**Directions for this task**. Output the lines that follow exactly as they are.

**Data segment**.

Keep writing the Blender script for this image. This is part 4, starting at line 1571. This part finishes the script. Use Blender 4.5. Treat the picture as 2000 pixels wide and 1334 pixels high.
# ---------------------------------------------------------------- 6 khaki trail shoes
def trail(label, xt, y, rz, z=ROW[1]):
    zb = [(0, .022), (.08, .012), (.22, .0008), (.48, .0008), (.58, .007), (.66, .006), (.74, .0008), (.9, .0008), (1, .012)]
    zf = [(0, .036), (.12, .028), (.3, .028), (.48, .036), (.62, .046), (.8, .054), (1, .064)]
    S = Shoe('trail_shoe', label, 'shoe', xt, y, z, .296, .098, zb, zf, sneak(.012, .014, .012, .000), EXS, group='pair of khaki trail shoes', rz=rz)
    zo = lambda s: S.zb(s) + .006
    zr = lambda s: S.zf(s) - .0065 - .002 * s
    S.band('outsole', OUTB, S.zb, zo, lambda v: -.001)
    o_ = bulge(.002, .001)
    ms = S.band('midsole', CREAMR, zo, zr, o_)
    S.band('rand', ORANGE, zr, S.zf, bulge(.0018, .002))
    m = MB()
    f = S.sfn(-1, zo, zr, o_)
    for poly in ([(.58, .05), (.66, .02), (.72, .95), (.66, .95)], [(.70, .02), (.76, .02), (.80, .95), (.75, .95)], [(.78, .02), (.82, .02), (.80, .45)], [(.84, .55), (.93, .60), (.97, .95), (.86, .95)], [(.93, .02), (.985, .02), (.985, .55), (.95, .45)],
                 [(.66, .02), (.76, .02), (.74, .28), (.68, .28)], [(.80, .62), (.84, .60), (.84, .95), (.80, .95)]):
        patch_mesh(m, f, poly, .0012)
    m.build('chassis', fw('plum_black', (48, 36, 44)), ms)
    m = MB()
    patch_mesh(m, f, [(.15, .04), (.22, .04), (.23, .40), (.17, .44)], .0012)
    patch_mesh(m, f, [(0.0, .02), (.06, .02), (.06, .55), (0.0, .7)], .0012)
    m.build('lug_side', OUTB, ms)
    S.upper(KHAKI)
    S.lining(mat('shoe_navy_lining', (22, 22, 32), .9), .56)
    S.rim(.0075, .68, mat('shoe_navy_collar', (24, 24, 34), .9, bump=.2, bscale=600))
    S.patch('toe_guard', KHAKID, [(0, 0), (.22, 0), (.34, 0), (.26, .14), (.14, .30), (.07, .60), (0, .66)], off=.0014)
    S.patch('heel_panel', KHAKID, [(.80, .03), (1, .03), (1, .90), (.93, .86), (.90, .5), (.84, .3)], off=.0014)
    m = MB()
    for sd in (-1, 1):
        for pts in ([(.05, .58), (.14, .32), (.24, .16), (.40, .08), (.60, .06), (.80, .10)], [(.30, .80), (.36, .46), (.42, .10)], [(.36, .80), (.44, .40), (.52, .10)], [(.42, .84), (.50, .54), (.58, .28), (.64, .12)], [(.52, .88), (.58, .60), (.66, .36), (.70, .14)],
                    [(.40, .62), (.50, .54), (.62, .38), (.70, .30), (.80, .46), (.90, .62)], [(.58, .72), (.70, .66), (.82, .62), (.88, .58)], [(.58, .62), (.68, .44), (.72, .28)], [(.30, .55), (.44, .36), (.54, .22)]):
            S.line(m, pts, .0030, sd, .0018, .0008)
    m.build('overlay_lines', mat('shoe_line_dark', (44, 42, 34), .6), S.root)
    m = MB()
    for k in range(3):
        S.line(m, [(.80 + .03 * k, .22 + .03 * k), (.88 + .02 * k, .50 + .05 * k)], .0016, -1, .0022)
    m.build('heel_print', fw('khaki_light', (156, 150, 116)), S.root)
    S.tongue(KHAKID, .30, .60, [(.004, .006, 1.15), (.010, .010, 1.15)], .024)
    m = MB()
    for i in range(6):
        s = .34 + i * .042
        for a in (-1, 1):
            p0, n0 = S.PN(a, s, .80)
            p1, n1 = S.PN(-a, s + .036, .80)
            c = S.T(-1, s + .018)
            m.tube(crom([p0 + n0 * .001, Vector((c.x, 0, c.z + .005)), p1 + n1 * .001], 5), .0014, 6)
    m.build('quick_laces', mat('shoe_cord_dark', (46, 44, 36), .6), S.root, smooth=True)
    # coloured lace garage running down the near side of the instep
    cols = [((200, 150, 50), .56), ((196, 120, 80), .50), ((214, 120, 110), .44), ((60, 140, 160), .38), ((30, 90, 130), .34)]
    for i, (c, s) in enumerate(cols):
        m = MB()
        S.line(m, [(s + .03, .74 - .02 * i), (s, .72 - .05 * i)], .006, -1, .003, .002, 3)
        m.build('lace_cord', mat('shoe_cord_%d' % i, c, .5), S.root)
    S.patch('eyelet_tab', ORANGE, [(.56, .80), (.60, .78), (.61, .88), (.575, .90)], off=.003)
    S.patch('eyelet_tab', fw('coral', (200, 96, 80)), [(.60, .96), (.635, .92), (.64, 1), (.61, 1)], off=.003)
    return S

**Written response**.
Keep writing the Blender script for this image. This is part 4, starting at line 1571. This part finishes the script. Use Blender 4.5. Treat the picture as 2000 pixels wide and 1334 pixels high.
# ---------------------------------------------------------------- 6 khaki trail shoes
def trail(label, xt, y, rz, z=ROW[1]):
    zb = [(0, .022), (.08, .012), (.22, .0008), (.48, .0008), (.58, .007), (.66, .006), (.74, .0008), (.9, .0008), (1, .012)]
    zf = [(0, .036), (.12, .028), (.3, .028), (.48, .036), (.62, .046), (.8, .054), (1, .064)]
    S = Shoe('trail_shoe', label, 'shoe', xt, y, z, .296, .098, zb, zf, sneak(.012, .014, .012, .000), EXS, group='pair of khaki trail shoes', rz=rz)
    zo = lambda s: S.zb(s) + .006
    zr = lambda s: S.zf(s) - .0065 - .002 * s
    S.band('outsole', OUTB, S.zb, zo, lambda v: -.001)
    o_ = bulge(.002, .001)
    ms = S.band('midsole', CREAMR, zo, zr, o_)
    S.band('rand', ORANGE, zr, S.zf, bulge(.0018, .002))
    m = MB()
    f = S.sfn(-1, zo, zr, o_)
    for poly in ([(.58, .05), (.66, .02), (.72, .95), (.66, .95)], [(.70, .02), (.76, .02), (.80, .95), (.75, .95)], [(.78, .02), (.82, .02), (.80, .45)], [(.84, .55), (.93, .60), (.97, .95), (.86, .95)], [(.93, .02), (.985, .02), (.985, .55), (.95, .45)],
                 [(.66, .02), (.76, .02), (.74, .28), (.68, .28)], [(.80, .62), (.84, .60), (.84, .95), (.80, .95)]):
        patch_mesh(m, f, poly, .0012)
    m.build('chassis', fw('plum_black', (48, 36, 44)), ms)
    m = MB()
    patch_mesh(m, f, [(.15, .04), (.22, .04), (.23, .40), (.17, .44)], .0012)
    patch_mesh(m, f, [(0.0, .02), (.06, .02), (.06, .55), (0.0, .7)], .0012)
    m.build('lug_side', OUTB, ms)
    S.upper(KHAKI)
    S.lining(mat('shoe_navy_lining', (22, 22, 32), .9), .56)
    S.rim(.0075, .68, mat('shoe_navy_collar', (24, 24, 34), .9, bump=.2, bscale=600))
    S.patch('toe_guard', KHAKID, [(0, 0), (.22, 0), (.34, 0), (.26, .14), (.14, .30), (.07, .60), (0, .66)], off=.0014)
    S.patch('heel_panel', KHAKID, [(.80, .03), (1, .03), (1, .90), (.93, .86), (.90, .5), (.84, .3)], off=.0014)
    m = MB()
    for sd in (-1, 1):
        for pts in ([(.05, .58), (.14, .32), (.24, .16), (.40, .08), (.60, .06), (.80, .10)], [(.30, .80), (.36, .46), (.42, .10)], [(.36, .80), (.44, .40), (.52, .10)], [(.42, .84), (.50, .54), (.58, .28), (.64, .12)], [(.52, .88), (.58, .60), (.66, .36), (.70, .14)],
                    [(.40, .62), (.50, .54), (.62, .38), (.70, .30), (.80, .46), (.90, .62)], [(.58, .72), (.70, .66), (.82, .62), (.88, .58)], [(.58, .62), (.68, .44), (.72, .28)], [(.30, .55), (.44, .36), (.54, .22)]):
            S.line(m, pts, .0030, sd, .0018, .0008)
    m.build('overlay_lines', mat('shoe_line_dark', (44, 42, 34), .6), S.root)
    m = MB()
    for k in range(3):
        S.line(m, [(.80 + .03 * k, .22 + .03 * k), (.88 + .02 * k, .50 + .05 * k)], .0016, -1, .0022)
    m.build('heel_print', fw('khaki_light', (156, 150, 116)), S.root)
    S.tongue(KHAKID, .30, .60, [(.004, .006, 1.15), (.010, .010, 1.15)], .024)
    m = MB()
    for i in range(6):
        s = .34 + i * .042
        for a in (-1, 1):
            p0, n0 = S.PN(a, s, .80)
            p1, n1 = S.PN(-a, s + .036, .80)
            c = S.T(-1, s + .018)
            m.tube(crom([p0 + n0 * .001, Vector((c.x, 0, c.z + .005)), p1 + n1 * .001], 5), .0014, 6)
    m.build('quick_laces', mat('shoe_cord_dark', (46, 44, 36), .6), S.root, smooth=True)
    # coloured lace garage running down the near side of the instep
    cols = [((200, 150, 50), .56), ((196, 120, 80), .50), ((214, 120, 110), .44), ((60, 140, 160), .38), ((30, 90, 130), .34)]
    for i, (c, s) in enumerate(cols):
        m = MB()
        S.line(m, [(s + .03, .74 - .02 * i), (s, .72 - .05 * i)], .006, -1, .003, .002, 3)
        m.build('lace_cord', mat('shoe_cord_%d' % i, c, .5), S.root)
    S.patch('eyelet_tab', ORANGE, [(.56, .80), (.60, .78), (.61, .88), (.575, .90)], off=.003)
    S.patch('eyelet_tab', fw('coral', (200, 96, 80)), [(.60, .96), (.635, .92), (.64, 1), (.61, 1)], off=.003)
    return S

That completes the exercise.